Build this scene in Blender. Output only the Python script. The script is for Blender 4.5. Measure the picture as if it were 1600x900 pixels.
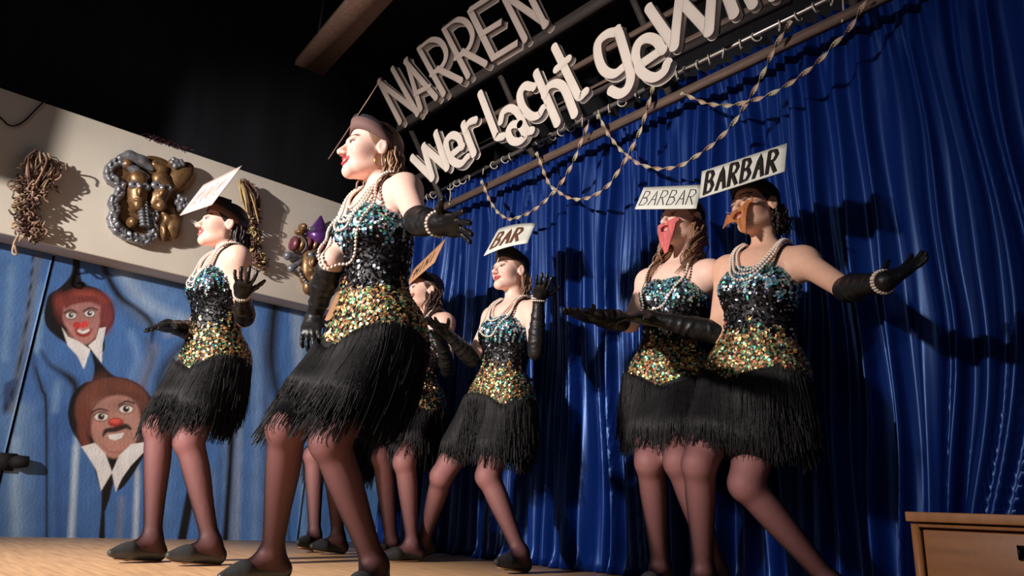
import bpy, bmesh, math, random
import numpy as np
from mathutils import Matrix, Vector

for o in list(bpy.data.objects):
    bpy.data.objects.remove(o)
SC = bpy.context.scene
COL = SC.collection
# ------------------------------------------------------------------ camera
CAM_F = 1154.253                      # focal length in pixels of the 1600 x 900 frame
CAM_R = np.array([[0.67124783, 0.18645773, 0.71739798],
                  [0.73975535, -0.22959814, -0.63249247],
                  [0.04678013, 0.95525819, -0.29205036]])
CAM_O = np.array([0.0, 0.0, 0.25])    # just above the edge of the stage
cam_data = bpy.data.cameras.new('camera')
cam_data.sensor_fit = 'HORIZONTAL'
cam_data.sensor_width = 36.0
cam_data.lens = CAM_F / 1600 * 36
cam_data.clip_start = 0.05
cam = bpy.data.objects.new('camera', cam_data)
COL.objects.link(cam)
M4 = Matrix.Identity(4)
for i in range(3):
    for j in range(3):
        M4[i][j] = CAM_R[i, j]
    M4[i][3] = CAM_O[i]
cam.matrix_world = M4
SC.camera = cam
# ------------------------------------------------------------------ world, lamps, exposure
SC.view_settings.view_transform = 'Standard'
SC.view_settings.look = 'None'
SC.view_settings.gamma = 1.0
SC.view_settings.use_curve_mapping = False
SC.view_settings.exposure = 0.0
world = bpy.data.worlds.new('hall')
SC.world = world
world.use_nodes = True
world.node_tree.nodes['Background'].inputs[0].default_value = (0.55, 0.62, 1.0, 1)
world.node_tree.nodes['Background'].inputs[1].default_value = 0.010


def spot(name, loc, aim, power, col, size, blend=0.5, radius=0.08):
    l = bpy.data.lights.new(name, 'SPOT')
    l.energy = power
    l.color = col
    l.spot_size = math.radians(size)
    l.spot_blend = blend
    l.shadow_soft_size = radius
    o = bpy.data.objects.new(name, l)
    COL.objects.link(o)
    o.location = loc
    o.rotation_euler = (Vector(aim) - Vector(loc)).to_track_quat('-Z', 'Y').to_euler()
    return o


spot('stage_spotlight', (-2.45, -3.4, 2.15), (-3.65, 2.2, 1.25), 1550, (1.0, 0.90, 0.83), 58, 0.8, 0.05)
spot('stage_spotlight', (-2.2, -3.4, 2.05), (-2.6, 2.2, 1.15), 560, (1.0, 0.87, 0.84), 62, 0.7, 0.05)
# weak soft fill added from the hall side, no lamp seen there
al = bpy.data.lights.new('hall_side_fill', 'AREA')
al.energy = 22
al.color = (0.9, 0.93, 1.0)
al.size = 2.5
ao = bpy.data.objects.new('hall_side_fill', al)
COL.objects.link(ao)
ao.location = (2.5, -3.5, 3.2)
ao.rotation_euler = (Vector((-2.0, 2.2, 1.0)) - Vector(ao.location)).to_track_quat('-Z', 'Y').to_euler()


# ------------------------------------------------------------------ picture geometry helpers
def ray(u, v):
    d = CAM_R @ np.array([u - 800, -(v - 450), -CAM_F])
    return d / np.linalg.norm(d)


def at(u, v, D):
    r = ray(u, v)
    return CAM_O + r * D / math.hypot(r[0], r[1])


def on_y(u, v, y):
    r = ray(u, v)
    return CAM_O + r * (y / r[1])


def on_x(u, v, x):
    r = ray(u, v)
    return CAM_O + r * (x / r[0])


def bone(P, u, v, L, s):
    r = ray(u, v)
    w = CAM_O - P
    b = float(np.dot(w, r))
    q = b * b - (float(np.dot(w, w)) - L * L)
    t = -b if q < 0 else -b + s * math.sqrt(q)
    return CAM_O + t * r


def unit(v):
    v = np.asarray(v, float)
    return v / np.linalg.norm(v)


def lin(r, g, b):
    return tuple(((c / 255 + 0.055) / 1.055) ** 2.4 if c > 10 else c / 255 / 12.92 for c in (r, g, b))


# ------------------------------------------------------------------ mesh helpers
def mesh_np(name, V, faces, cols=None, smooth=True, matidx=None):
    me = bpy.data.meshes.new(name)
    V = np.asarray(V, np.float32)
    me.vertices.add(len(V))
    me.vertices.foreach_set('co', V.ravel())
    if isinstance(faces, np.ndarray):
        n = faces.shape[1]
        me.loops.add(faces.size)
        me.loops.foreach_set('vertex_index', faces.astype(np.int32).ravel())
        me.polygons.add(len(faces))
        me.polygons.foreach_set('loop_start', np.arange(0, faces.size, n, dtype=np.int32))
    else:
        tot = [len(f) for f in faces]
        me.loops.add(sum(tot))
        me.loops.foreach_set('vertex_index', np.concatenate([np.asarray(f, np.int32) for f in faces]))
        me.polygons.add(len(faces))
        me.polygons.foreach_set('loop_start', np.concatenate([[0], np.cumsum(tot)[:-1]]).astype(np.int32))
    if matidx is not None:
        me.polygons.foreach_set('material_index', np.asarray(matidx, np.int32))
    me.update(calc_edges=True)
    me.validate()
    if smooth:
        me.polygons.foreach_set('use_smooth', np.ones(len(me.polygons), bool))
    if cols is not None:
        a = me.attributes.new('Col', 'FLOAT_COLOR', 'POINT')
        c = np.ones((len(V), 4), np.float32)
        c[:, :3] = cols
        a.data.foreach_set('color', c.ravel())
    return me


def link(name, me, mat=None, parent=None):
    o = bpy.data.objects.new(name, me)
    COL.objects.link(o)
    if me is not None and mat is not None:
        for m in (mat if isinstance(mat, (list, tuple)) else [mat]):
            me.materials.append(m)
    if parent is not None:
        o.parent = parent
        o.matrix_parent_inverse = parent.matrix_world.inverted() if False else Matrix.Translation(-parent.location)
    return o


def tag(o, label=None, cat=None, group=None, kind=None):
    if label:
        o['label'] = label
    if cat:
        o['category'] = cat
    if group:
        o['group'] = group
    if kind:
        o['kind'] = kind
    return o


def empty(name, loc):
    o = bpy.data.objects.new(name, None)
    COL.objects.link(o)
    o.location = loc
    o.empty_display_size = 0.1
    return o


class MB:
    """collects polygons; build() links them as one mesh object"""
    def __init__(self):
        self.v = []
        self.f = []
        self.c = []

    def add(self, V, F, col=None):
        n = len(self.v)
        V = [tuple(p) for p in V]
        self.v += V
        self.f += [tuple(i + n for i in f) for f in F]
        self.c += [col or (1, 1, 1)] * len(V)

    def box(self, lo, hi, col=None):
        x0, y0, z0 = lo
        x1, y1, z1 = hi
        self.add([(x0, y0, z0), (x1, y0, z0), (x1, y1, z0), (x0, y1, z0), (x0, y0, z1), (x1, y0, z1), (x1, y1, z1), (x0, y1, z1)],
                 [(3, 2, 1, 0), (4, 5, 6, 7), (0, 1, 5, 4), (1, 2, 6, 5), (2, 3, 7, 6), (3, 0, 4, 7)], col)

    def bar(self, a, b, w, h, up=(0, 0, 1), col=None):
        a = np.asarray(a, float)
        b = np.asarray(b, float)
        d = unit(b - a)
        s = unit(np.cross(d, up))
        u = np.cross(s, d)
        P = []
        for e in (a, b):
            for i, j in ((-1, -1), (1, -1), (1, 1), (-1, 1)):
                P.append(e + s * i * w / 2 + u * j * h / 2)
        self.add(P, [(0, 1, 2, 3), (7, 6, 5, 4), (4, 5, 1, 0), (5, 6, 2, 1), (6, 7, 3, 2), (7, 4, 0, 3)], col)

    def tube(self, pts, rad, n=8, col=None, caps=True):
        pts = [np.asarray(p, float) for p in pts]
        rad = rad if hasattr(rad, '__len__') else [rad] * len(pts)
        ref = np.array([0.31, 0.22, 0.93])
        V = []
        F = []
        for i, p in enumerate(pts):
            d = unit(pts[min(i + 1, len(pts) - 1)] - pts[max(i - 1, 0)])
            if abs(np.dot(d, ref)) > 0.95:
                ref = np.array([0.9, 0.3, 0.1])
            s = unit(np.cross(d, ref))
            u = np.cross(s, d)
            for k in range(n):
                a = 2 * math.pi * k / n
                V.append(p + (s * math.cos(a) + u * math.sin(a)) * rad[i])
        for i in range(len(pts) - 1):
            for k in range(n):
                F.append((i * n + k, i * n + (k + 1) % n, (i + 1) * n + (k + 1) % n, (i + 1) * n + k))
        if caps:
            F.append(tuple(range(n))[::-1])
            F.append(tuple((len(pts) - 1) * n + k for k in range(n)))
        self.add(V, F, col)

    def build(self, name, mat, parent=None, smooth=False, cols=False):
        me = mesh_np(name, self.v, self.f, np.array(self.c) if cols else None, smooth)
        return link(name, me, mat, parent)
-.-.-
■ Exercise details ■
Begin at the top of the material above and output each line exactly, stopping after the line that holds "from mathutils import Matrix, Vector". Leave out pictures.

■ Solution ■
Build this scene in Blender. Output only the Python script. The script is for Blender 4.5. Measure the picture as if it were 1600x900 pixels.
import bpy, bmesh, math, random
import numpy as np
from mathutils import Matrix, Vector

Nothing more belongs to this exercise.